Wind turbine installation at Kriegers Flak offshore wind farm in Denmark

DNV GL to Study Biodiversity Options for Nordic Offshore Wind Projects

Contracts & Tenders

DNV GL will investigate how to best accommodate biodiversity in offshore wind projects in the Nordic region under a contract the company was recently awarded.

Illustration; Wind turbine installation at Danish Kriegers Flak offshore wind farm; Photo: Jan De Nul

Nordic Energy Research, a platform for cooperative energy research and policy development under the auspices of the Nordic Council of Ministers, has selected DNV GL through a competitive tender looking for research and development consultancy services on accommodating biodiversity in Nordic offshore wind projects.

The company will perform a study exploring how the projects can avoid, mitigate, or compensate for biodiversity impacts. The study will provide a key input to the Nordic ministerial meeting in September 2021, according to Nordic Energy Research.

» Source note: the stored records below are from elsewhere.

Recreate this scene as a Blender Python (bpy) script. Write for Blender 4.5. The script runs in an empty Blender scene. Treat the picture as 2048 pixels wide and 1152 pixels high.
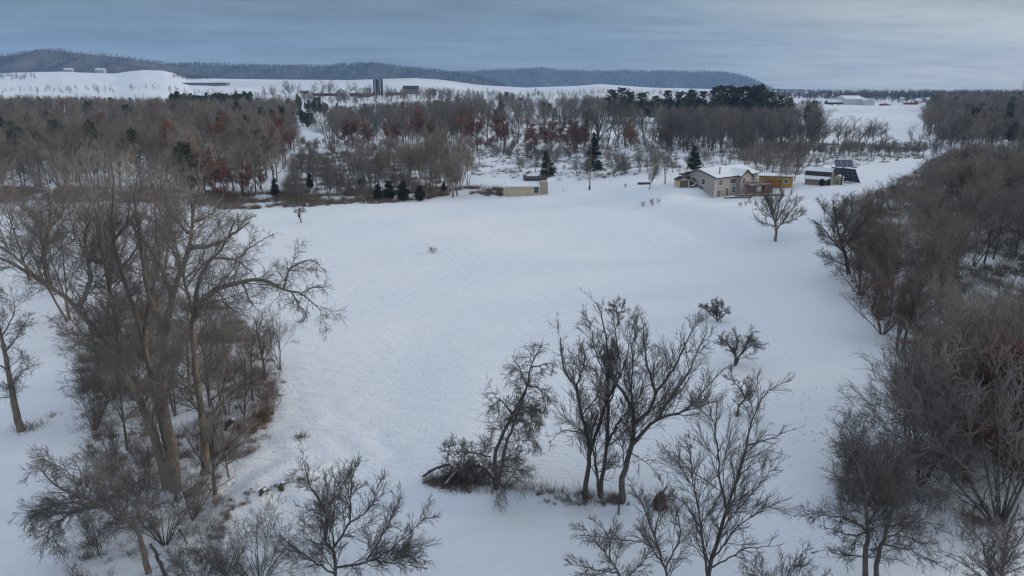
import bpy, math
import numpy as np

S = bpy.context.scene
COL = S.collection
PI = math.pi
R = math.radians

# ------------------------------------------------------------------ camera
PITCH = R(15.8); F = 1400.0; CH = 27.0          # F in pixels of the 2048 px wide photograph
cam_d = bpy.data.cameras.new('camera')
cam_d.sensor_width = 36; cam_d.lens = F / 2048 * 36
cam_d.clip_start = 0.5; cam_d.clip_end = 30000
cam = bpy.data.objects.new('camera', cam_d); COL.objects.link(cam)
cam.location = (0, 0, CH); cam.rotation_euler = (R(90) - PITCH, 0, 0)
S.camera = cam
S.view_settings.view_transform = 'Standard'
S.view_settings.look = 'None'
S.view_settings.exposure = 0.16
S.view_settings.gamma = 1.0
S.view_settings.use_curve_mapping = False
S.cycles.volume_bounces = 1
S.cycles.use_denoising = True
S.cycles.denoiser = 'OPENIMAGEDENOISE'
S.cycles.denoising_prefilter = 'ACCURATE'
S.cycles.denoising_input_passes = 'RGB_ALBEDO_NORMAL'
S.cycles.use_adaptive_sampling = False
S.cycles.filter_width = 1.25
S.cycles.max_bounces = 5
S.cycles.diffuse_bounces = 3

# ------------------------------------------------------------------ sky and sun
SUN_AZ = R(72); SUN_EL = R(13)                   # azimuth from +Y towards +X
W = bpy.data.worlds.new('World'); S.world = W; W.use_nodes = True
nt = W.node_tree; nt.nodes.clear()
def N(t, typ, **kw):
    n = t.nodes.new(typ)
    for k, v in kw.items(): setattr(n, k, v)
    return n
def math_n(t, op, a, b=None, c=None):
    n = N(t, 'ShaderNodeMath', operation=op)
    for i, v in enumerate((a, b, c)):
        if v is None: continue
        if isinstance(v, (int, float)): n.inputs[i].default_value = v
        else: t.links.new(v, n.inputs[i])
    return n.outputs[0]
def mix_n(t, fac, a, b, blend='MIX'):
    n = N(t, 'ShaderNodeMix', data_type='RGBA', blend_type=blend)
    for s, v in ((n.inputs['Factor'], fac), (n.inputs[6], a), (n.inputs[7], b)):
        if isinstance(v, (int, float)): s.default_value = v
        elif isinstance(v, (tuple, list)): s.default_value = (*v[:3], 1)
        else: t.links.new(v, s)
    return n.outputs[2]
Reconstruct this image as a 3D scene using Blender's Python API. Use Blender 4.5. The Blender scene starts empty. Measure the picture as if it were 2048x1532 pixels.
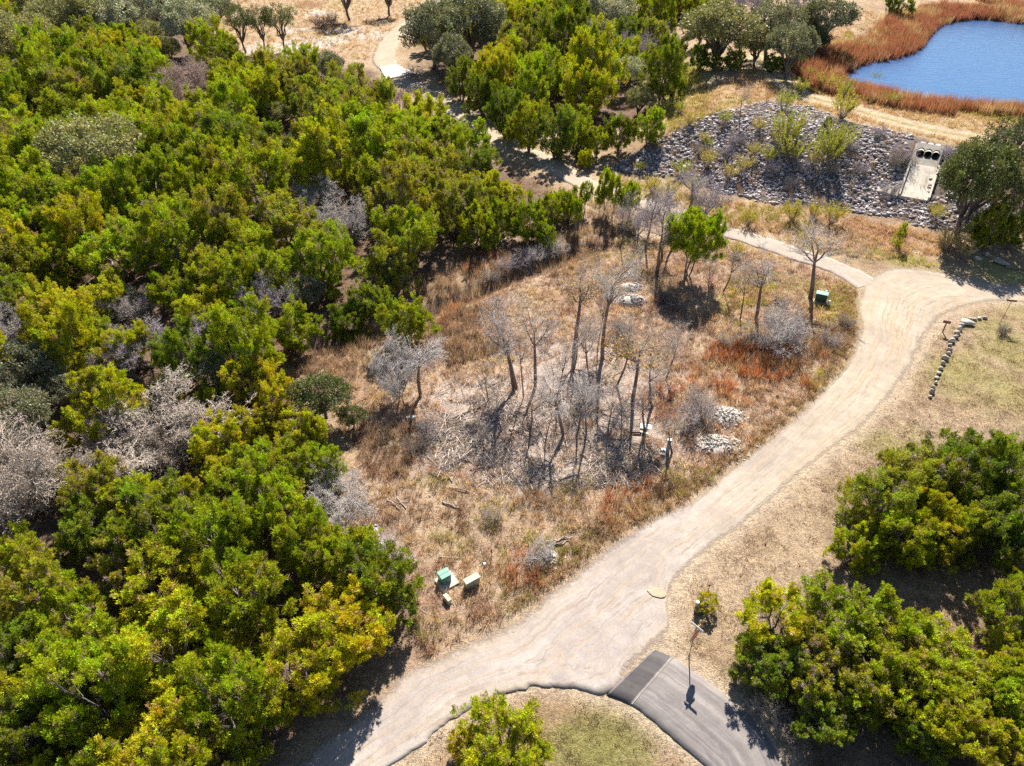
import bpy, bmesh, math, random
import numpy as np
from mathutils import Vector, Matrix

# ------------------------------------------------------------------ camera, sky, sun, exposure
sc = bpy.context.scene
C = sc.collection
CAM_H, PITCH, FPX = 36.0, math.radians(38.0), 1420.0      # drone height, tilt, focal length for a 2048 px wide frame
cam_d = bpy.data.cameras.new('camera')
cam_d.sensor_width = 36.0
cam_d.lens = FPX / 2048 * 36.0
cam_d.clip_start, cam_d.clip_end = 0.5, 6000.0
cam = bpy.data.objects.new('camera', cam_d)
C.objects.link(cam)
cam.location = (0, 0, CAM_H)
cam.rotation_euler = (math.pi / 2 - PITCH, 0, 0)
sc.camera = cam

SUN_EL, SUN_AZ = math.radians(41.0), math.radians(10.0)    # azimuth from +Y towards +X
world = bpy.data.worlds.new('World')
sc.world = world
world.use_nodes = True
wn = world.node_tree.nodes
sky = wn.new('ShaderNodeTexSky')
sky.sky_type = 'NISHITA'
sky.sun_disc = False
sky.sun_elevation = SUN_EL
sky.sun_rotation = SUN_AZ
sky.air_density, sky.dust_density, sky.ozone_density = 1.0, 0.3, 1.5
bg = wn['Background']
bg.inputs['Strength'].default_value = 0.05
world.node_tree.links.new(sky.outputs[0], bg.inputs['Color'])

sun_d = bpy.data.lights.new('sun', 'SUN')
sun_d.energy = 5.0
sun_d.angle = math.radians(0.53)
sun_d.color = (1.0, 0.93, 0.82)
sun = bpy.data.objects.new('sun', sun_d)
C.objects.link(sun)
sdir = Vector((math.sin(SUN_AZ) * math.cos(SUN_EL), math.cos(SUN_AZ) * math.cos(SUN_EL), math.sin(SUN_EL)))
sun.rotation_euler = sdir.to_track_quat('Z', 'Y').to_euler()
sun.location = sdir * 200

sc.view_settings.view_transform = 'Standard'
sc.view_settings.look = 'None'
sc.view_settings.exposure = 1.22
sc.view_settings.gamma = 1.0
sc.view_settings.use_curve_mapping = False
cy = sc.cycles
cy.max_bounces, cy.diffuse_bounces, cy.glossy_bounces, cy.transmission_bounces = 3, 1, 1, 2
cy.use_adaptive_sampling, cy.adaptive_threshold = True, .015
cy.caustics_reflective = cy.caustics_refractive = False
cy.use_denoising = False

rng = np.random.default_rng(7)
random.seed(7)

# ------------------------------------------------------------------ small maths helpers
def unit(v):
    return v / (np.linalg.norm(v, axis=-1, keepdims=True) + 1e-9)

def smooth(a, b, x):
    t = np.clip((x - a) / (b - a), 0, 1)
    return t * t * (3 - 2 * t)

def hash2(ix, iy, seed):
    n = (ix.astype(np.int64) * 374761393 + iy.astype(np.int64) * 668265263 + seed * 1442695041) & 0x7fffffff
    n = ((n ^ (n >> 13)) * 1274126177) & 0x7fffffff
    return ((n ^ (n >> 16)) & 0xffff) / 65535.0

def vnoise(x, y, scale, seed=0):
    x = np.asarray(x, float) / scale + 1000.3
    y = np.asarray(y, float) / scale + 1000.7
    ix, iy = np.floor(x), np.floor(y)
    fx, fy = x - ix, y - iy
    fx, fy = fx * fx * (3 - 2 * fx), fy * fy * (3 - 2 * fy)
    a = hash2(ix, iy, seed); b = hash2(ix + 1, iy, seed)
    c = hash2(ix, iy + 1, seed); d = hash2(ix + 1, iy + 1, seed)
    return (a + (b - a) * fx) * (1 - fy) + (c + (d - c) * fx) * fy

def fbm(x, y, scale, seed=0, oct=3):
    s, a, t = 0, 1, 0
    for k in range(oct):
        s = s + a * vnoise(x, y, scale / 2 ** k, seed + 17 * k); t += a; a *= .55
    return s / t

def dist_poly(P, poly, closed=True, lim=14.0):
    P = np.asarray(P, float); poly = np.asarray(poly, float)
    out = np.full(len(P), lim + 1.0)
    lo, hi = poly.min(0) - lim, poly.max(0) + lim
    near = np.where((P[:, 0] > lo[0]) & (P[:, 0] < hi[0]) & (P[:, 1] > lo[1]) & (P[:, 1] < hi[1]))[0]
    n = len(poly)
    for i in range(n if closed else n - 1):
        a, b = poly[i], poly[(i + 1) % n]
        l2, h2 = np.minimum(a, b) - lim, np.maximum(a, b) + lim
        Q = P[near]
        sel = near[(Q[:, 0] > l2[0]) & (Q[:, 0] < h2[0]) & (Q[:, 1] > l2[1]) & (Q[:, 1] < h2[1])]
        if len(sel) == 0: continue
        ab = b - a
        R = P[sel] - a
        t = np.clip((R @ ab) / (ab @ ab + 1e-12), 0, 1)
        d = R - t[:, None] * ab
        out[sel] = np.minimum(out[sel], np.sqrt(d[:, 0] ** 2 + d[:, 1] ** 2))
    return out

def inside(P, poly):
    P = np.asarray(P, float); poly = np.asarray(poly, float)
    res = np.zeros(len(P), bool)
    near = np.where((P[:, 0] >= poly[:, 0].min()) & (P[:, 0] <= poly[:, 0].max()) & (P[:, 1] >= poly[:, 1].min()) & (P[:, 1] <= poly[:, 1].max()))[0]
    x, y = P[near, 0], P[near, 1]
    r = np.zeros(len(near), bool)
    j = len(poly) - 1
    for i in range(len(poly)):
        xi, yi = poly[i]; xj, yj = poly[j]
        if yi != yj:
            r ^= ((yi > y) != (yj > y)) & (x < (xj - xi) * (y - yi) / (yj - yi) + xi)
        j = i
    res[near] = r
    return res

def sdist(P, poly):
    d = dist_poly(P, poly)
    return np.where(inside(P, poly), d, -d)

CP, SP = math.cos(PITCH), math.sin(PITCH)
def ray(px, py):
    x = (px - 1024) / FPX; y = (766 - py) / FPX
    return np.array([x, CP + y * SP, -SP + y * CP])

def at_level(px, py, z=0.0):                # point of the level z seen at a photograph position
    d = ray(px, py)
    return np.array([0, 0, CAM_H]) + d * ((z - CAM_H) / d[2])

def to_photo(p):                            # where a point of the place falls in the photograph
    dz = p[2] - CAM_H
    f = p[1] * CP - dz * SP
    u = p[1] * SP + dz * CP
    return 1024 + FPX * p[0] / f, 766 - FPX * u / f, f

def region(pts, z=0.0):
    return np.array([at_level(a, b, z)[:2] for a, b in pts])

def catmull(P, n):
    P = np.asarray(P, float)
    Q = np.vstack([2 * P[0] - P[1], P, 2 * P[-1] - P[-2]])
    out = []
    for i in range(1, len(Q) - 2):
        for t in np.linspace(0, 1, n, endpoint=False):
            a, b, c, d = Q[i - 1], Q[i], Q[i + 1], Q[i + 2]
            out.append(.5 * (2 * b + (c - a) * t + (2 * a - 5 * b + 4 * c - d) * t * t + (3 * b - a - 3 * c + d) * t ** 3))
    out.append(Q[-2])
    return np.array(out)

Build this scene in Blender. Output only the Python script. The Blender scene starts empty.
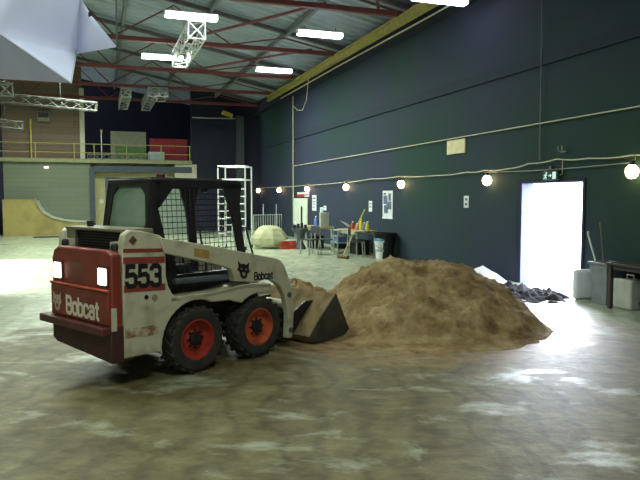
import bpy, bmesh, math, random
from mathutils import Vector, Matrix, noise
random.seed(7)
SC = bpy.context.scene
COL = SC.collection
PI = math.pi

# ------------------------------------------------------------------ frames
F = 640.0; CAMH = 1.69; PITCH = math.atan(42/640)
D = Vector((-0.32508, 0.94569, 0)); N = Vector((-0.94569, -0.32508, 0)); O = Vector((7.472, 2.5685, 0))
HALL_ROT = math.atan2(D.y, D.x)
def H(s, t, z=0.0):
    "hall coordinates: s along the long right wall, t away from it, z up"
    return O + D*s + N*t + Vector((0, 0, z))
def ground(u, v, z=0.0):
    x = (u-320)/F; y = (240-v)/F; c, s = math.cos(PITCH), math.sin(PITCH)
    r = Vector((x, c+y*s, -s+y*c)); k = (z-CAMH)/r.z
    return Vector((r.x*k, r.y*k, z))

# ------------------------------------------------------------------ materials
def lin(c):
    return tuple(((x/255)/12.92 if x/255 <= 0.04045 else ((x/255+0.055)/1.055)**2.4) for x in c)
_M = {}
def mat(name, c, c2=None, rough=0.6, metal=0.0, scale=6.0, bump=0.0, bscale=40.0, emit=None, estr=0.0, lo=0.4, hi=0.65, spec=0.4, detail=5.0, stretch=(1,1,1), alpha=1.0):
    if name in _M: return _M[name]
    m = bpy.data.materials.new(name); m.use_nodes = True
    nt = m.node_tree; nd = nt.nodes; lk = nt.links
    b = nd['Principled BSDF']
    b.inputs['Roughness'].default_value = rough; b.inputs['Metallic'].default_value = metal
    b.inputs['Specular IOR Level'].default_value = spec
    tc = nd.new('ShaderNodeTexCoord'); mp = nd.new('ShaderNodeMapping'); mp.inputs['Scale'].default_value = stretch
    lk.new(tc.outputs['Object'], mp.inputs['Vector'])
    c2 = c2 or tuple(max(0, x*0.82) for x in c)
    n = nd.new('ShaderNodeTexNoise'); n.inputs['Scale'].default_value = scale; n.inputs['Detail'].default_value = detail
    lk.new(mp.outputs['Vector'], n.inputs['Vector'])
    r = nd.new('ShaderNodeValToRGB')
    r.color_ramp.elements[0].position = lo; r.color_ramp.elements[0].color = (*lin(c), 1)
    r.color_ramp.elements[1].position = hi; r.color_ramp.elements[1].color = (*lin(c2), 1)
    lk.new(n.outputs['Fac'], r.inputs['Fac']); lk.new(r.outputs['Color'], b.inputs['Base Color'])
    if bump:
        n2 = nd.new('ShaderNodeTexNoise'); n2.inputs['Scale'].default_value = bscale; n2.inputs['Detail'].default_value = 6
        lk.new(mp.outputs['Vector'], n2.inputs['Vector'])
        bp = nd.new('ShaderNodeBump'); bp.inputs['Strength'].default_value = bump; bp.inputs['Distance'].default_value = 0.02
        lk.new(n2.outputs['Fac'], bp.inputs['Height']); lk.new(bp.outputs['Normal'], b.inputs['Normal'])
    if emit:
        b.inputs['Emission Color'].default_value = (*lin(emit), 1); b.inputs['Emission Strength'].default_value = estr
    if alpha < 1: b.inputs['Alpha'].default_value = alpha
    _M[name] = m
    return m

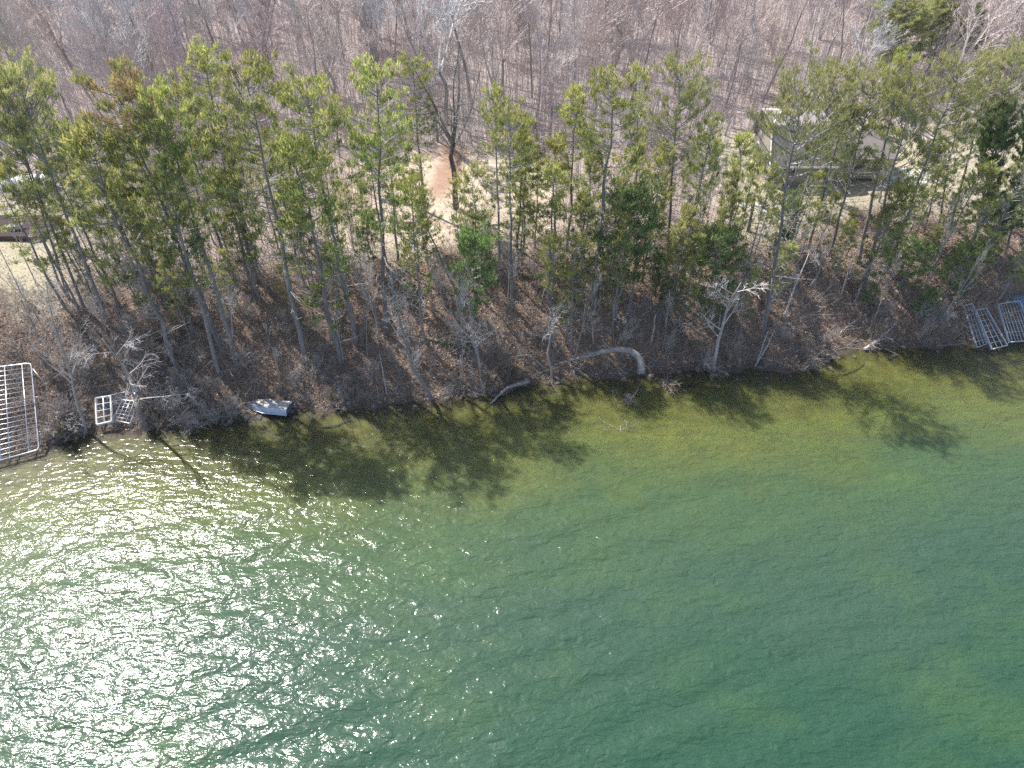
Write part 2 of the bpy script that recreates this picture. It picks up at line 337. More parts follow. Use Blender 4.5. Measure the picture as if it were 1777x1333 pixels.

DNV GL will also provide examples of best practices from projects in the region and/or neighbouring countries, which will inform regulators and stakeholders with a view to increase the share of renewables in the Nordic energy system.

Of the five Nordic countries, Denmark, Sweden and Norway have come the furthest with offshore wind development.

Denmark, the home of the world’s first offshore wind farm, has already taken the next step in offshore wind development and started working on the world’s first energy islands and the accompanying offshore wind farms in the North Sea and the Baltic Sea. The country has also announced that it will cancel all future licensing rounds for oil and gas and end existing production by 2050.

In Norway, where the largest floating wind farm is currently under construction, a pre-application period for offshore wind licencing is under way, after the country opened two new areas for offshore wind last year. The Utsira Nord and Sørlige Nordsjø II areas, which already attracted significant interest from developers, can together accommodate an installed capacity of 4.5 GW.

Several new projects have been proposed to be built off Sweden’s coast over the past year, including a 1+ GW offshore wind farm that would combine floating and fixed-bottom foundations, a 1.5 GW project off Skåne County, and Swedish part of the Kriegers Flak project which is already connecting Denmark and Germany.